Guidebook A living museum of 19th century architecture


A living museum of 19th century architecture

The ancient town of Hoi An is a “beguiling place to spend a few days,” says Liz Boulter in The Guardian, “with its lazy river lined with mustard-yellow merchants’ houses, and beaches a few kilometres away.” Yes, acknowledges Boulter, it’s touristy, “but the old town is surprisingly extensive and can absorb a lot of visitors without losing its dreamy atmosphere.”

Foreign traders have been arriving in Hoi An for over 1,000 years, explains Wanderlust, which made it “one of Asia’s most important trading ports, initially under the auspices of the Champa kingdom and later under their vanquishers, the Vietnamese.” During its halcyon days, between the 16th and 19th centuries, traders from Japan, Europe and China “came seeking silk, precious metals, gems and tea.”

It's a UNESCO heritage-listed old town with a “wonderfully ancient Japanese Bridge as its centrepiece,” writes Traveller. “Miraculously untouched by the Vietnam-American War,” Hoi An has survived intact as “a living museum of traditional early 19th century architecture and some.” And it is mostly closed to motorised traffic, “leaving pedestrians to wander carefree along serene lantern-lit streets.”

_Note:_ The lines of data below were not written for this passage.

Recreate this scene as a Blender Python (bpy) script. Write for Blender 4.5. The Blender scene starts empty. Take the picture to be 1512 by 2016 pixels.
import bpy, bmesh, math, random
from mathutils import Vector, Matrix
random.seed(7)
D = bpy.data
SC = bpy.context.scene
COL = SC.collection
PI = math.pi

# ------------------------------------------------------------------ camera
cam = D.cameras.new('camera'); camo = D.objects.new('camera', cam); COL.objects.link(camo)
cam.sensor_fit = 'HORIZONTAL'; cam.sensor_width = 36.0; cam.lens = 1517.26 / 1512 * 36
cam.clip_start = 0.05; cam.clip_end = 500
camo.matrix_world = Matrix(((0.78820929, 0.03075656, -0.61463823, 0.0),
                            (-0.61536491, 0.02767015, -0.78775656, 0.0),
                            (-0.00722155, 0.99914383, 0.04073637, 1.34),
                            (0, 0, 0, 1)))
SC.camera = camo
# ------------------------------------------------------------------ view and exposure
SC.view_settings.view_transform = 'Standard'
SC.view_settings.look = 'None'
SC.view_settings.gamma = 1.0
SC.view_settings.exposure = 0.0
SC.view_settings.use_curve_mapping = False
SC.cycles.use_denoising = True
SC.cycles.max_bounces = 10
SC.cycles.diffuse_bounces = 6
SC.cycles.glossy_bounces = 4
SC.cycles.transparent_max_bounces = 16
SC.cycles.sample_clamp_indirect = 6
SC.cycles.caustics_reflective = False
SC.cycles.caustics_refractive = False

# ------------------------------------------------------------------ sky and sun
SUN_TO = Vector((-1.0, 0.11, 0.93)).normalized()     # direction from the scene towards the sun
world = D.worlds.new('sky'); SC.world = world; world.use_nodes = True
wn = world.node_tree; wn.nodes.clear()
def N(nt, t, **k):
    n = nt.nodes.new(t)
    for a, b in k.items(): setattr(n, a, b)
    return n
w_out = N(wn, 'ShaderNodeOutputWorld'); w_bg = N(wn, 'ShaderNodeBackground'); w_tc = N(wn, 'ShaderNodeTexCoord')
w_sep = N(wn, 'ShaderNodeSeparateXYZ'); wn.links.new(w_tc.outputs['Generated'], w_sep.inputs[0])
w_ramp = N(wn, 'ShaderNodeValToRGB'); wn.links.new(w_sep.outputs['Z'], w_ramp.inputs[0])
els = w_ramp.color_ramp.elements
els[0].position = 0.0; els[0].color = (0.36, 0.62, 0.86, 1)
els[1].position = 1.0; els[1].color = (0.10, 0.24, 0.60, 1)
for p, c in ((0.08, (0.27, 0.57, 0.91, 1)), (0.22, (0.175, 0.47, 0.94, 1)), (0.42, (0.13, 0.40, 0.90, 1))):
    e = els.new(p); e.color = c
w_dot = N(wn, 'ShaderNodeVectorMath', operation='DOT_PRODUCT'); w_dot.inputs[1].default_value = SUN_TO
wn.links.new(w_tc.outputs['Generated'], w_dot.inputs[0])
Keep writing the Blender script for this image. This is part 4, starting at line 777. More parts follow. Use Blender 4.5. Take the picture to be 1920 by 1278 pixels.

Hoi An “packs enough of a culinary and cultural punch to keep you charmed for days,” says Alexis Mastroyiannis at Suitcase. “Nestled between a beautiful stretch of pristine beach and the crook of the lazy Thu Bon river, Hoi An’s long and illustrious history as an international trading port is writ large on its elegant and eclectic mix of Japanese, Chinese, Vietnamese and French colonial architecture.”